Réparsac – Procès-verbal d'assemblée pour la nomination des députés
Réunion le 10 mars 1789, au lieu ordinaire. Président : G.-Ch. Cauroy, juge-sénéchal de Jarnac, assisté de Plumejeaud, greffier.
Comparants : François et Jean Hérodeau. Pierre Blois. François Gaudon, Jean Daniaud, Pierre David, Jean Memin, Jean David, Jean David dit Jaufrois. Pierre et Jean Guérin, Pierre Petiteau, Jacques Broussin Père, Pierre Broussin, Jacques Broussin, Jean Petiteau, Jean Longueteau, Pierre Blois, laboureur, François Blois, syndic, Jean et Pierre Marquais frères, François et autre François Blois père et fils, Jean Ragnaud, François Petiteau, Pierre Foucher.

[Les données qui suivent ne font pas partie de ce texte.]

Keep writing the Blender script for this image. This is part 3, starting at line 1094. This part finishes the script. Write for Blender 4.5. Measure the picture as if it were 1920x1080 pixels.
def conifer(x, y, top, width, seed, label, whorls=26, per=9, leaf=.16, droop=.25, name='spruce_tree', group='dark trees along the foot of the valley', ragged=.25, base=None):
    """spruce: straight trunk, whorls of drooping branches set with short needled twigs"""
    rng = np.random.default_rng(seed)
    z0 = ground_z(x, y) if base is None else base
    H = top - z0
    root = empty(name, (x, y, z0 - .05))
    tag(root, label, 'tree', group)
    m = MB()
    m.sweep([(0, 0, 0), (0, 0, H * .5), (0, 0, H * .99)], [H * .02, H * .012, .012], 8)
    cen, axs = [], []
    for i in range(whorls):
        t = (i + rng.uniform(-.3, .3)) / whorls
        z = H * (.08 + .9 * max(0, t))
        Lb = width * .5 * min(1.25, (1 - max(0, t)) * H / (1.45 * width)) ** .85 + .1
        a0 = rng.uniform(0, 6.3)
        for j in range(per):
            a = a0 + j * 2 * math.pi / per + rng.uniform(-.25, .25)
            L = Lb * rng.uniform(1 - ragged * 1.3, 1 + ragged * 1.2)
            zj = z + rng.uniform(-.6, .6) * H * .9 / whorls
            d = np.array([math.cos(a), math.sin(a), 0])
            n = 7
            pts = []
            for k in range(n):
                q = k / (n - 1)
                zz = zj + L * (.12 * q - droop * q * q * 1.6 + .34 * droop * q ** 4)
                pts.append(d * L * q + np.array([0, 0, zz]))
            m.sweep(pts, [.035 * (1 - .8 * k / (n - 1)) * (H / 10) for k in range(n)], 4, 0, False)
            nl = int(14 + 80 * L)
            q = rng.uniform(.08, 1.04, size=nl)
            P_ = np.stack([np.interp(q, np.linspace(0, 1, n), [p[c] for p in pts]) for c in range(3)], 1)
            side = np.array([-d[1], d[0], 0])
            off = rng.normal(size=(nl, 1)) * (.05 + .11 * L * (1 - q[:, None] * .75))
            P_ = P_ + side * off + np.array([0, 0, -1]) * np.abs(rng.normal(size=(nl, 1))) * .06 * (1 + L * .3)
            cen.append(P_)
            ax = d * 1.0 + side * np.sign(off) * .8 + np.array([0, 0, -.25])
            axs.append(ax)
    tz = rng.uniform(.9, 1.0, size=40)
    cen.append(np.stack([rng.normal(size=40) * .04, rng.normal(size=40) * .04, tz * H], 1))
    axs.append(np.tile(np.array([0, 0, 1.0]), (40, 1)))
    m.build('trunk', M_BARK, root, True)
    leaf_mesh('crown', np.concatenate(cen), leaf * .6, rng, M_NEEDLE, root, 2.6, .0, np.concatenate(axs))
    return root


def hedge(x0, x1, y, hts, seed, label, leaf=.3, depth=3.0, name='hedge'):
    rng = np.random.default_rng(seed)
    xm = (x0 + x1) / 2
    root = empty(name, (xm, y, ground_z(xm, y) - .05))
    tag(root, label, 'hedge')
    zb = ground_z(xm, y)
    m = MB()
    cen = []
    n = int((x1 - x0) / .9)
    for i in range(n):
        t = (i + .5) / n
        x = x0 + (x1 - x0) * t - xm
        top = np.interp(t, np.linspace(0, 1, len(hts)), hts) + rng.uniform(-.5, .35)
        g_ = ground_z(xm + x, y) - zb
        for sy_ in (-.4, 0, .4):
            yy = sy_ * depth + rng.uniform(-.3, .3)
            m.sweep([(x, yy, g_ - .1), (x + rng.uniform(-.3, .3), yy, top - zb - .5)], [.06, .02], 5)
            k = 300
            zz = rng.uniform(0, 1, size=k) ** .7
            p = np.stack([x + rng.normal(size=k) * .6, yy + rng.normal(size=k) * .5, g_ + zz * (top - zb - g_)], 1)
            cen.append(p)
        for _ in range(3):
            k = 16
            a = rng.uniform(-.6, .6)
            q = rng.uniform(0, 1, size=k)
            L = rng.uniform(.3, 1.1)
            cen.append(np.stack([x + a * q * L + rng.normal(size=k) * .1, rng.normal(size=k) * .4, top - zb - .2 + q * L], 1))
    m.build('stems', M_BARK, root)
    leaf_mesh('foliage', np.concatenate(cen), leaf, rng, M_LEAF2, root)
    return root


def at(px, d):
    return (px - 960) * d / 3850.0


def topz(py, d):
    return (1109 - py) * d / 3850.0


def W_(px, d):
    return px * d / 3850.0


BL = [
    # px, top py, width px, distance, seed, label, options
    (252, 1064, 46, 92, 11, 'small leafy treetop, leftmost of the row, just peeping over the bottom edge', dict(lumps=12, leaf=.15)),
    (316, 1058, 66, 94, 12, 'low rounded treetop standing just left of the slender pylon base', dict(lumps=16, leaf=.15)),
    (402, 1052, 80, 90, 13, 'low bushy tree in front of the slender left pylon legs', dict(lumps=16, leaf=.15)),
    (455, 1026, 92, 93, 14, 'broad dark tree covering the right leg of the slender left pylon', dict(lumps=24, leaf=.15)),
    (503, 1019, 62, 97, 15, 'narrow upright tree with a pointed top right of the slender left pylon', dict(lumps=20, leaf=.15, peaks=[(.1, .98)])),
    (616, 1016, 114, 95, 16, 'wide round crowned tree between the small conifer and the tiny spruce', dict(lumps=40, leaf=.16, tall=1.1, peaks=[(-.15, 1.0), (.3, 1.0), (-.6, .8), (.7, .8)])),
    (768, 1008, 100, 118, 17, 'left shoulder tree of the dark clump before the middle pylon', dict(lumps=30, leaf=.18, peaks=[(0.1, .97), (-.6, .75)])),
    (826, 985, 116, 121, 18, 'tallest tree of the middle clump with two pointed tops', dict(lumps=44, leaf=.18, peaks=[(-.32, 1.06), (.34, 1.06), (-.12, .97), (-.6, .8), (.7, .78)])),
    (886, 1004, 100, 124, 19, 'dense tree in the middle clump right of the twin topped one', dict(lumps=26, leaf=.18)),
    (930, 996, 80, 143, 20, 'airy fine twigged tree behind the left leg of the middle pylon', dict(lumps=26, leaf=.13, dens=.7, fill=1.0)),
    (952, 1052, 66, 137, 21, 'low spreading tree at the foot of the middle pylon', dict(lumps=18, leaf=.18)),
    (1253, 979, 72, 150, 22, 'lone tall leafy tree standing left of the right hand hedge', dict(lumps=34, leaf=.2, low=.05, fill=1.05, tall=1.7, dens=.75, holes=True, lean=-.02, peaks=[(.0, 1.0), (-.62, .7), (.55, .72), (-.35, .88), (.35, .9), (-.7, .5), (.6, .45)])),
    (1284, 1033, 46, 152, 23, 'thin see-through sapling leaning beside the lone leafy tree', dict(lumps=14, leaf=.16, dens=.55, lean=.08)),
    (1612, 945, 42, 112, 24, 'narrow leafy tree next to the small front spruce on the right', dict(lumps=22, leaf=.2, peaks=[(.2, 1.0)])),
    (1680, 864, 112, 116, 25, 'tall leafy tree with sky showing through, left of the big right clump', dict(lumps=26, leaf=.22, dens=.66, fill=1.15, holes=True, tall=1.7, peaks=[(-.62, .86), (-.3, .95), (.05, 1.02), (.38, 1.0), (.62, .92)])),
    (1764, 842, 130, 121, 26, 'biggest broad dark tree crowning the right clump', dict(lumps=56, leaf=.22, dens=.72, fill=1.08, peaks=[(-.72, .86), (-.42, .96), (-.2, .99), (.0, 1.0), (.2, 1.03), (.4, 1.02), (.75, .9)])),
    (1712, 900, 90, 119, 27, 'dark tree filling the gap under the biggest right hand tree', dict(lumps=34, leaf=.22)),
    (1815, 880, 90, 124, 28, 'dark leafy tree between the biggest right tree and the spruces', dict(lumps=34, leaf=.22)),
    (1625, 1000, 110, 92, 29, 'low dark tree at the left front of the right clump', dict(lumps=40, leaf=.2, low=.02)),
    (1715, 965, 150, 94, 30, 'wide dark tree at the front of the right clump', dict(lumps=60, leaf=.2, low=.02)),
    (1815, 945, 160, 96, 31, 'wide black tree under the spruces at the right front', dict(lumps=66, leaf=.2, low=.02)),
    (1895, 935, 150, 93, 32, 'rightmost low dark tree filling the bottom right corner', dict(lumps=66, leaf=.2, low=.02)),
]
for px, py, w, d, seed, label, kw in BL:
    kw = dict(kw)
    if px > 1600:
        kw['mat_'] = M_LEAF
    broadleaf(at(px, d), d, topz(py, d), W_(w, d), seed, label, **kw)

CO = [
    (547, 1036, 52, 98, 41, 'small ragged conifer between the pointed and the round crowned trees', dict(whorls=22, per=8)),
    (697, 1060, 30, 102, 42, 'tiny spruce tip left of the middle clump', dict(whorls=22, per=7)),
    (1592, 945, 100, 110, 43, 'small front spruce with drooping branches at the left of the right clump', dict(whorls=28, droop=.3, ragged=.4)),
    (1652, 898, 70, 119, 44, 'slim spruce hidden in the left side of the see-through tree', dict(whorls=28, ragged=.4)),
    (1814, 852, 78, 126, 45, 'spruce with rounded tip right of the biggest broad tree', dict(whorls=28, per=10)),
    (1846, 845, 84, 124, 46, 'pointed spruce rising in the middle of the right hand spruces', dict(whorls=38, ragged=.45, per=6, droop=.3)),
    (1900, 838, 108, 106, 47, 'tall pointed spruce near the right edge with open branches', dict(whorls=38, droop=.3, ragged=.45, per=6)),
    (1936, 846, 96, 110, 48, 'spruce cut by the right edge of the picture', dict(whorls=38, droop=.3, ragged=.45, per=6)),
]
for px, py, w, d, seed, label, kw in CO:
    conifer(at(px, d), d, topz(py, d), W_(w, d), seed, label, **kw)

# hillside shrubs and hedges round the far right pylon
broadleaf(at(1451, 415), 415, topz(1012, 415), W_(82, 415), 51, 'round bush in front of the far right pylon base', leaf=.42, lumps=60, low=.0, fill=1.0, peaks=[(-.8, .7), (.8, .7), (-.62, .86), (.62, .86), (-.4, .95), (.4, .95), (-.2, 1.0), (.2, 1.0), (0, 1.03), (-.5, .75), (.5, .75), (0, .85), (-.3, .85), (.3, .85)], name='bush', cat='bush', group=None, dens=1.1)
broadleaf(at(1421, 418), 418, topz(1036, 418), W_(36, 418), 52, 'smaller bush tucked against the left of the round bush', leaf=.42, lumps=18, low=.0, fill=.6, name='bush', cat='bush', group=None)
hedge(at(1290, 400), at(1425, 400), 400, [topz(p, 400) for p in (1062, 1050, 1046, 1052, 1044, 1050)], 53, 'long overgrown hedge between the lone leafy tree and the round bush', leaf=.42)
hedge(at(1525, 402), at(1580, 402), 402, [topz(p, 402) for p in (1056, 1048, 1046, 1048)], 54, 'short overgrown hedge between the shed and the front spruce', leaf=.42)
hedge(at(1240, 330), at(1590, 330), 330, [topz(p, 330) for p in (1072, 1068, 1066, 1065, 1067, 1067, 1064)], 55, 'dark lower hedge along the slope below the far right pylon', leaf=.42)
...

Jacques et François Petiteau, François et Pierre Getreau, Jacques Delage, sieur François Pauc, Michel Martin, Jean Bussac, Pierre Daniaud, Jean Beaumont, François Broussin, Jean Broussin. Jacques Blois, Pierre Getreau, François Getreau, Jean Petiteau, Jean Motteau, Pierre Minier, Jacques Blois, Pierre Petiteau, François Reclan, Pierre et Jacques Broussin, François Sallé, François Barreau.
La paroisse et communauté se compose de 78 feux.
2 députés : François Petiteau et Pierre Daniaud.
17 signatures. Les autres comparants ne savent signer.
( Orig. manuscrit., 3p., gr. in-fol. Arch. dép. Charente, C, sans cote.)
Nota : 78 feux : on multiplie par 4,5 ou 5 le nombre de feux pour avoir le nombre d'habitants, soit entre 351 et 390 habitants en 1789. En 1861, en plein âge d'or du cognac la population montera à 560 habitants.